WARNING:
Although the below contains helpful information, it is sprinkled with a rant as well. Please don't be offended--I am just of the opinion that Ubuntu is horrible and should never be used for anything important or for anything that needs to be done quickly.
[EDIT]
It's worth noting that this problem may present itself in a strange manner. You may notice some `ifAlais` OIDs translated properly while others are returned with ridiculous hex nonsense. Even though it makes absolutely no sense whatsoever, you should probably try the below steps anyway because this is probably what the problem is if you're forced to use Ubuntu (or possibly Debian and other Debian derivatives).
[/EDIT]
CONTENT:
As incredibly ridiculous as this is, I have fixed the issue. I'm actually a bit irritated about all of the hoops I had to jump through, but this was DEFINITELY an SNMP OID translation issue and it was NOT a Cacti issue.

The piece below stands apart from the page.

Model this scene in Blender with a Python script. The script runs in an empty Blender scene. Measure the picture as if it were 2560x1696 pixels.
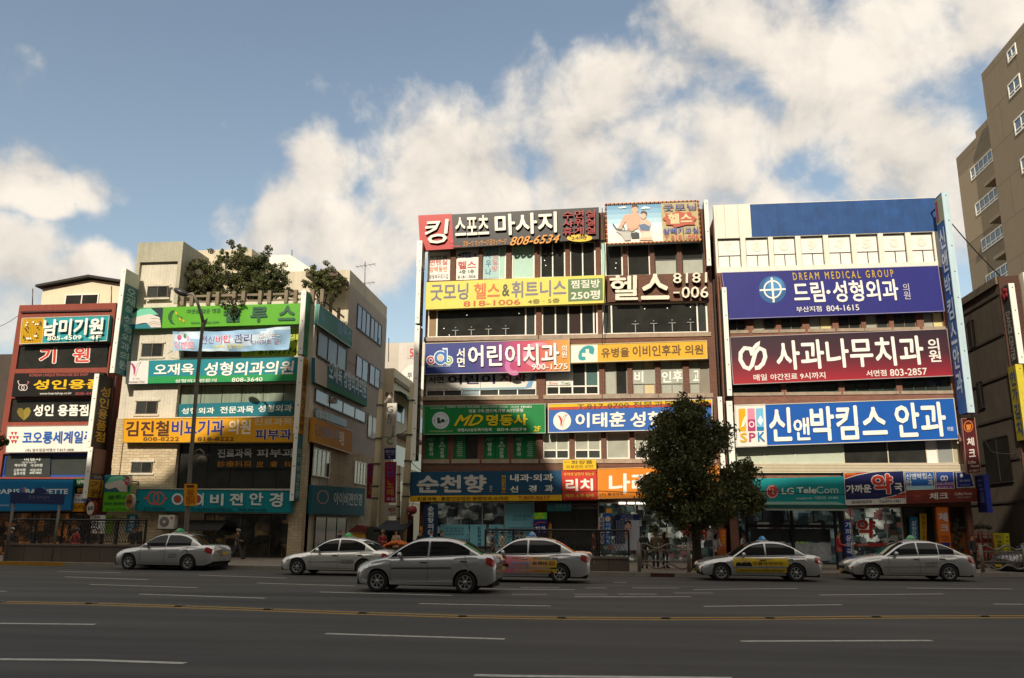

To save everyone else ridiculous stress if you are for some reason forced to do something stupid like use Ubuntu (my company is standardizing on it):
When installing libsnmp, the IETF MIBs are not installed by default because Ubuntu maintainers are butthurt about licensing. Install standard MIBs:
Code: Select all
sudo apt-get install snmp-mibs-downloader
(optional: write to Ubuntu maintainers and tell them to stop being so butthurt and install these by default)
Now, you won't be able to actually do anything by MIB name and you might find that you have ridiculous results returned in hex if you try to get/walk an OID. You need to edit the snmp configuration.

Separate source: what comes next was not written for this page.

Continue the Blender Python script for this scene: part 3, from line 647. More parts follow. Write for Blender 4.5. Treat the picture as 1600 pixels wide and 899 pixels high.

sudo vi /etc/snmp/snmp.conf
# go to bottom of file
[a]
<enter>
mibs +IF-MIB
<escape>
[:wq]
Explanation of previous code block: the 'sudo vi' opens the config file in vi, a text editor (which may or may not be symlinked to vim in Ubuntu...not sure). Anything in squared brackets ( between [ and ] ) is meant to be typed literally. The `a` puts you in 'insert' mode; the `:wq` saves and closes the file. Anything in angled brackets ( between < and > ) is a key that should be pressed on your keyboard. If there's a hash ( # ), you don't type that--it's a comment.
Now you can get/walk OIDs on the command-line if they're in IF-MIB. But...Cacti is still going to show you ridiculous hex nonsense.
Turns out that because Cacti is using PHP and PHP's SNMP stuff is derp, you have to actually restart Apache.
Now everything is golden.
The better solution to all of this? Don't use something that is as horrible as Ubuntu. Ubuntu makes baby Jesus cry. Use Arch. Or BSD. Or CentOS/RHEL/Fedora if you're in love with RH distributions. Something tells me that Debian would suffer from these same issues as they tend to get their feelings hurt by licensing, too.
Of course, if you actually know ahead of time that standard MIBs aren't included in Ubuntu by default and you just download them out of habit because you're used to using a horrible distribution, you won't have to waste hours trying to figure out why Cacti is spitting hex at you because you would have installed the MIBs BEFORE starting httpd (why is it called apache2 in Ubuntu? and why is everything located in weird places?). Or you would've done it prior to some step that required you to restart httpd anyway.